Blank calibration must be performed daily prior to the first sample run. A full multi-point calibration curve (using ≥5 concentrations spanning 0–200 µg/L) is required every 14 days—or immediately following reagent lot changes, optical component cleaning, or environmental relocation—to maintain ±3% F.S. accuracy.
Can the TP304 measure total iron without sample digestion?
No. The 1,10-phenanthroline method measures only soluble Fe²⁺ directly. For total iron determination, samples must undergo pre-reduction (e.g., with hydroxylamine hydrochloride) and acid digestion (HCl/HNO₃, 95 °C, 30 min) to convert Fe³⁺ and particulate iron into measurable Fe²⁺—per ASTM D1068–22 Section 8.3.
Is the instrument compatible with third-party LIMS interfaces?
Yes—via USB-host mode exporting time-stamped CSV files containing concentration values, measurement IDs, and QC flags. No native Ethernet or RS-232 communication is provided; external serial-to-USB converters may be used with custom middleware.
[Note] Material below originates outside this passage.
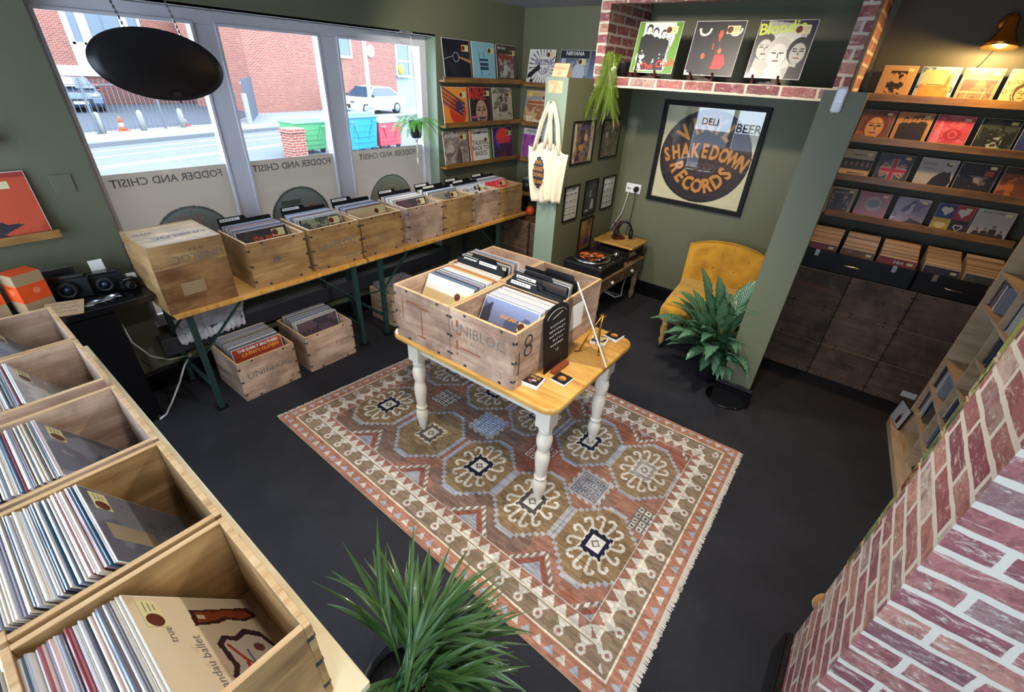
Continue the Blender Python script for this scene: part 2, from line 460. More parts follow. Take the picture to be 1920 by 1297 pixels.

What maintenance procedures ensure long-term photometric stability?
Monthly cleaning of the cuvette chamber with lint-free wipes dampened with isopropanol; annual verification of LED spectral output using a calibrated spectroradiometer; biannual replacement of desiccant in the internal humidity control module (if installed in high-humidity zones).